I like this setup. Mine is much simpler, but I dig your vibe with the VLANs. I don't have any Internet failover or VPN, and have settled on:

- Regular VLAN: Access to LAN and Internet (I insist on having root on the device for it to go here)

- Guest VLAN: Access to Internet only

- Quarantine/IoT VLAN: Access to LAN only

I don't feel I need any more granularity than that. Of course the primary LAN backbone is 1Gig ethernet, but I have APs every 50 feet or so for phones.


I thought about 10Gig but then I decided almost no device I own can actually make use of it and even if it could, there are better ways to do it. I don't need to have 10Gig just to be able to edit videos/photos if I can easily solve the problem and copy them locally for the duration. Also almost everything uses WiFi and there are only two computers (my macbook pro and gaming PC) that are connected to ethernet.

As to APs, having multiple APs (well configured) and a good router (well configured) has much bigger impact on the quality of user experience than the actual throughput of the broadband itself.


Thanks for sharing this!

I'm a networking amateur, and one thing I've struggled to figure out is VLANs for wireless devices. It seems like VLANs are managed at switch level, so does that mean that all devices on a particular AP have to share the same VLAN? Or is there a way to segregate devices across multiple VLANs within a single AP?


Enterprise APs support VLAN tagging themselves, so you assign multiple VLANs to the AP uplink in the switch and then tell the AP which SSID belongs to which VLAN.


Yes. I set up VLANs on my Cisco switches. The APs are told what vlans and WLANS are configured through Ubiquiti management panel. The APs are all connected to their assigned ports on the switches and the ports are configured to see all necessary VLANS tagged and one (management) VLAN untagged. The untagged VLAN is how the management application talks to APs.

Eeach of 4 APs serves all 4 WLANs and each WLAN + VLAN are completely separated networks.

The traffic from various WLANS goes directly to their assigned VLANS and never mixes together -- the only way is either through the router or some other service like my proxy.


Gotcha, thanks for the extra details!


Is Aruba Instant On considered an enterprise AP? It is the cheapest and easiest way to do home networking with VLAN that I have found.


If you read my post is what I've done: separated VLANs (3) with a single AP and cable from the router.


>I don't have pictures but I can describe it.

That's very interesting, but how much power does the whole thing consume?

In my case all this setup is 45-50W, I thinks is a good goal.


I don't know how much all of this consumes. The networking itself is pretty power hungry, just the APs probably consume more.

On the other hand there are no fans in my setup except, incredibly, the laptop.

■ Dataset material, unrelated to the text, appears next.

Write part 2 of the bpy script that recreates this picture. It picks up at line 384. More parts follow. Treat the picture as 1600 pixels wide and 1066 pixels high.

But this fan is kicking in extremely rarely and only when I am actually using it, so no problem.

The backup NAS makes a bit of noise but this is happening during night when nobody cares.


What cooling is on the passive ryzen 5?


It is Ryzen 5 Pro 5750G. It is a unique CPU that supports ECC, has 8 cores 3.8GHz up to 4.6GHz (boost) but only 65W TDP. There is lots of options available but in the end I decided to make my own.